◆ MATERIAL ◆

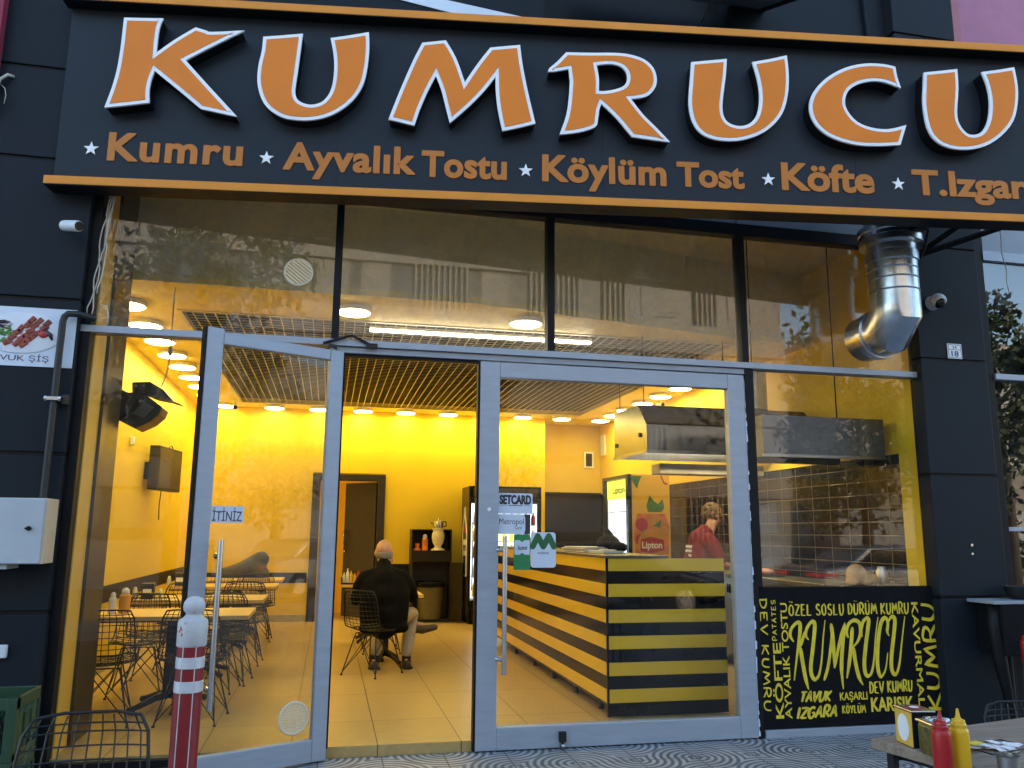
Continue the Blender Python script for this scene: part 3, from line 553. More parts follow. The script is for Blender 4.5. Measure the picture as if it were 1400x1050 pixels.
txt('lettering', 'Card', .05, .024, (1.335, ys, 1.523), X, Z, 'ink', s2, ext=.0006)
s3 = sticker('sticker', 1.328, 1.4515, 1.232, 1.487, 'stkg', r=.003, label='green sticker with luxe lettering')
ob('white_field', MB().prism([(1.333,1.445),(1.37,1.445),(1.39,1.43),(1.41,1.445),(1.447,1.445),(1.447,1.34),(1.41,1.34),(1.39,1.355),(1.37,1.34),(1.333,1.34)], (0,ys+.0005,0), X, Z, 0, .0008), 'stk', s3)
txt('lettering', 'luxe', .07, .034, (1.358, ys-.001, 1.376), X, Z, 'ink', s3, ext=.0006, off=.01)
s4 = sticker('sticker', 1.455, 1.645, 1.248, 1.503, 'stk', r=.022, label='pale rounded sticker with a dark green M emblem')
em = []
for q in ([(1.47,1.40),(1.508,1.475)],[(1.508,1.475),(1.55,1.40)],[(1.55,1.40),(1.592,1.475)],[(1.592,1.475),(1.63,1.40)]): em.append(q)
mb = MB()
for i, (a, b) in enumerate(em):
    a, b = Vector((a[0],0,a[1])), Vector((b[0],0,b[1])); t = (b-a).normalized(); nn = Vector((-t.z,0,t.x))
    pts = []
    for c, s0 in ((a, PI/2), (b, -PI/2)):
        for k in range(7):
            an = s0+PI*k/6; pts.append(c+t*(math.cos(an)*.022)+nn*(math.sin(an)*.022))
    mb.prism([(p.x,p.z) for p in pts], (0, ys-.0002*i, 0), X, Z, 0, .0008)
ob('emblem', mb, 'stkd', s4)
txt('lettering', 'multinet', .085, .02, (1.508, ys, 1.345), X, Z, 'ink', s4, ext=.0006)

# ================================================================== the sign board, turned slightly outwards from the facade
SO = Vector((-1.963, -.269, 3.77)); SX = Vector((.99044, -.13793, 0)); SN = Vector((-.13793, -.99044, 0))
sign = thing('shop_sign', 'long dark shop sign with big orange letters over the glass front', 'sign', SO)
def sbox(u0, u1, z0, z1, d0, d1):
    mb = MB(); return mb.add([SO+SX*u+SN*d+Z*z for z in (z0, z1) for u, d in ((u0,d1),(u1,d1),(u1,d0),(u0,d0))], [(0,3,2,1),(4,5,6,7),(0,1,5,4),(1,2,6,5),(2,3,7,6),(3,0,4,7)])
SW = 7.62
ob('panel', sbox(0.0, SW, .0, 1.42, -.17, -.112), 'signp', sign, label='dark sheet panel of the sign')
for u in (1.9, 3.8, 5.7): ob('panel_joint', sbox(u, u+.004, .06, 1.36, -.1125, -.1115), 'black', sign)
ob('trim', sbox(-.008, SW, .0, .058, -.1115, 0), 'otrim', sign, bevel=.003, label='lower orange trim rail')
ob('trim', sbox(-.03, SW, 1.372, 1.43, -.1115, 0), 'otrim', sign, bevel=.003, label='upper orange trim rail')
ob('trim_underside', cat(sbox(-.006, SW, -.006, -.0005, -.165, -.004), sbox(-.028, SW, 1.366, 1.3715, -.1115, -.004)), 'black', sign)
for u in (.9, 2.6, 4.3, 6.0, 7.4): ob('back_post', sbox(u, u+.05, .05, 1.40, -.22, -.171), 'black', sign)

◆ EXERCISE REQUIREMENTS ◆
Omit the pictures, then repeat exactly each line from the beginning of the listing through the line with "Z, 'ink', s4, ext=.0006)".

◆ RESPONSE ◆
Continue the Blender Python script for this scene: part 3, from line 553. More parts follow. The script is for Blender 4.5. Measure the picture as if it were 1400x1050 pixels.
txt('lettering', 'Card', .05, .024, (1.335, ys, 1.523), X, Z, 'ink', s2, ext=.0006)
s3 = sticker('sticker', 1.328, 1.4515, 1.232, 1.487, 'stkg', r=.003, label='green sticker with luxe lettering')
ob('white_field', MB().prism([(1.333,1.445),(1.37,1.445),(1.39,1.43),(1.41,1.445),(1.447,1.445),(1.447,1.34),(1.41,1.34),(1.39,1.355),(1.37,1.34),(1.333,1.34)], (0,ys+.0005,0), X, Z, 0, .0008), 'stk', s3)
txt('lettering', 'luxe', .07, .034, (1.358, ys-.001, 1.376), X, Z, 'ink', s3, ext=.0006, off=.01)
s4 = sticker('sticker', 1.455, 1.645, 1.248, 1.503, 'stk', r=.022, label='pale rounded sticker with a dark green M emblem')
em = []
for q in ([(1.47,1.40),(1.508,1.475)],[(1.508,1.475),(1.55,1.40)],[(1.55,1.40),(1.592,1.475)],[(1.592,1.475),(1.63,1.40)]): em.append(q)
mb = MB()
for i, (a, b) in enumerate(em):
    a, b = Vector((a[0],0,a[1])), Vector((b[0],0,b[1])); t = (b-a).normalized(); nn = Vector((-t.z,0,t.x))
    pts = []
    for c, s0 in ((a, PI/2), (b, -PI/2)):
        for k in range(7):
            an = s0+PI*k/6; pts.append(c+t*(math.cos(an)*.022)+nn*(math.sin(an)*.022))
    mb.prism([(p.x,p.z) for p in pts], (0, ys-.0002*i, 0), X, Z, 0, .0008)
ob('emblem', mb, 'stkd', s4)
txt('lettering', 'multinet', .085, .02, (1.508, ys, 1.345), X, Z, 'ink', s4, ext=.0006)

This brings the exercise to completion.